Since (30) must hold for any volume, the volume integrands in (30) must be equal, yielding the point form of Gauss's law:

\[ \nabla \cdot\left(\varepsilon_0 \mathbf{E}\right)=\rho \]

Since the permitivity of free space \(\varepsilon_{0}\) is a constant, it can freely move outside the divergence operator.

Electric Field Discontinuity Across a Sheet of Surface Charge

In Section 2.3.4a we found that the electric field changes direction discontinuously on either side of a straight sheet of surface charge.
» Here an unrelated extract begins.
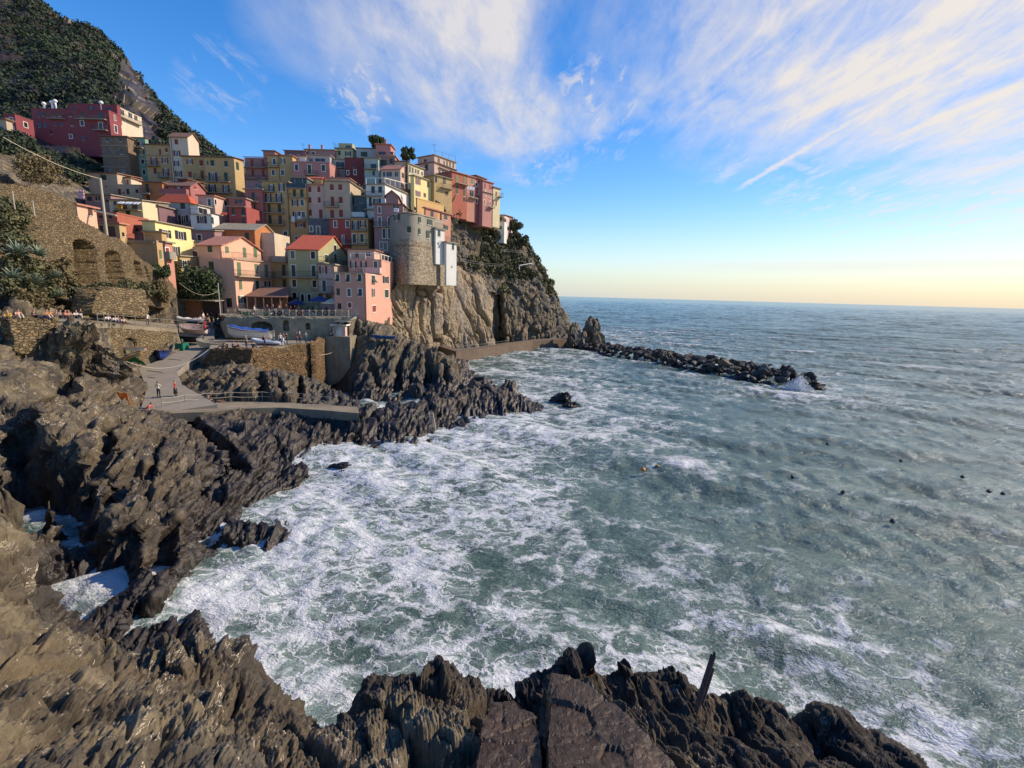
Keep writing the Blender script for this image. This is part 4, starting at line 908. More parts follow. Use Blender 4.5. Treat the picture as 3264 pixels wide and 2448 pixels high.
for x, y, z in [(735, 1560, 5.6), (770, 1492, 5.7), (805, 1458, 5.9), (850, 1442, 6.0), (900, 1446, 5.9), (960, 1440, 6.0), (1005, 1452, 6.0), (1050, 1474, 5.8), (1085, 1500, 5.7), (1130, 1466, 5.8), (1175, 1452, 5.9),
                (1190, 1420, 6.1), (1212, 1390, 6.3), (1240, 1394, 6.2), (1262, 1440, 6.0), (1278, 1415, 6.0), (1300, 1468, 5.7), (1330, 1440, 5.7), (1370, 1420, 5.9), (1410, 1424, 5.8), (1440, 1456, 5.6),
                (1456, 1420, 5.8), (1480, 1440, 5.7), (1505, 1490, 5.5), (1540, 1530, 5.3), (1585, 1508, 5.5), (1620, 1540, 5.3), (1690, 1536, 5.4), (1730, 1560, 5.2), (1765, 1592, 5.0), (1780, 1540, 5.4), (1815, 1550, 5.2),
                (1850, 1590, 5.0), (1890, 1640, 4.8), (1920, 1622, 5.0), (1960, 1640, 4.8), (2010, 1659, 4.7)]: crest(x, y + 16, z - .1, 1.5)
# left wall beside the cove
for x, y, z in [(0, 1300, 8.2), (0, 1200, 8.4), (0, 1110, 8.4), (5, 1250, 7.4), (5, 1150, 7.4)]: cp(x, y, z)
for x, y, z in [(28, 1200, 5.4), (34, 1290, 5.5), (20, 1130, 5.9), (-5, 1060, 7.0), (-20, 1010, 8.2)]: crest(x, y, z, 1.6, zb=-1)
wat((62, 1165), (110, 1160), (150, 1190), (180, 1215), (165, 1270), (120, 1240), (100, 1300), (200, 1280), (280, 1275), (230, 1300), (300, 1430), (280, 1420), (150, 1300))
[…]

We can be more general by applying the surface integral form of Gauss's law in (30) to the differential-sized pill-box surface shown in Figure 2-19 surrounding a small area dS of surface charge

\[\oint_{S} \varepsilon_{0} \textbf{E} \cdot \textbf{dS} = \int_{S} \sigma d S \Rightarrow \varepsilon_{0} (E_{2n} - E_{1n}) dS = \sigma dS \]

where E_2n and E_1n are the perpendicular components of electric field on each side of the interface. Only the upper and lower surfaces of the pill-box contribute in (32) because the surface charge is assumed to have zero thickness so that the short cylindrical surface has zero area. We thus see that the surface charge density is proportional to the discontinuity in the normal component of electric field across the sheet:

\[\varepsilon_{0}(E_{2n} - E_{1n}) = \sigma \Rightarrow \textbf{n} \cdot \varepsilon_{0}(\textbf{E}_{2} - \textbf{E}_{1}) = \sigma \]

where n is perpendicular to the interface directed from region 1 to region 2.